Sendo assim, a Menorah simboliza o relacionamento entre Deus e o seu povo, representa a Igreja (judeus e gentios), que brilha unida iluminando o centro: o próprio Jesus e o espaço onde a sua força tem de agir. Devemos fazer brilhar a nossa luz diante dos homens e em direção ao Messias, isto é, glorificando a Jesus, para que os homens vejam a nossas boas obras e glorifiquem o Pai.  Já o Rei David considerava a luz da Menorah como sendo a própria Torá, a lei eterna de Adonai. Lá diz o salmo: “A tua Lei (Torá) é lâmpada para os meus pés e luz para o meu caminhar” (Sl 119,105). Por isso, ao representar a Palavra de Deus, a Menorah também representa o próprio Jesus, “o LOGOS que se fez carne  e habitou entre nós” (Jo 1,14). E ao mesmo tempo, ao representar a Palavra de Deus, assemelha-se à Árvore da Vida, pois aquele que guarda os mandamentos do Eterno resplandecerá vida como uma árvore que produz vida e vida em abundância. A Menorah representa, portanto, a essência de Israel e o dever de todo crente em Jesus: resplandecer a Torá (palavra) do Eterno sobre toda a terra através de Jesus, fazendo com que os povos glorifiquem o Pai, o Deus único de Israel.
***
Outro gesto marcante do diálogo judeo-católico é a oferta da nova edição da Torá, no passado dia 23 ao Papa, no Vaticano, por um grupo editorial, liderado pelo rabino Abraham Skorka, seu amigo. O Pontífice referiu-se ao evento nos termos seguintes:
“O diálogo fraterno e institucional entre judeus e cristãos já está consolidado e é eficaz, através de um confronto contínuo e colaborativo. Este vosso presente insere-se plenamente neste diálogo, que não se exprime só mediante as palavras, mas também nos gestos.”.

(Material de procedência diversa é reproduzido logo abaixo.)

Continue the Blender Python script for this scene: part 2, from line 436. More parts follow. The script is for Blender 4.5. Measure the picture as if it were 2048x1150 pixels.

Após citar as palavras de São João Paulo II, que em 1990 definiu a Torá como o “ensinamento vivo do Deus vivo”, Francisco recordou que Deus chamou Abraão para formar um povo que “se transformasse em bênção para todos os povos da terra”. E sublinhou:
“No meio de tantas palavras humanas, que infelizmente impelem à divisão e à competição, estas palavras divinas de aliança abrem-nos a todos nós caminhos de bem a ser percorridos juntos”.
O Papa referiu que a parte introdutória e a nota do editor desta versão da Torá “destacam este diálogo, expressando uma visão cultural aberta, no respeito recíproco e na paz, em sintonia com a mensagem espiritual da Torá”. E concluiu:
“Qualquer edição da Sagrada Escritura contém um valor espiritual que supera infinitamente o material”.
***
Eis a fé abraâmica partilhada e em ação nos tempos que correm.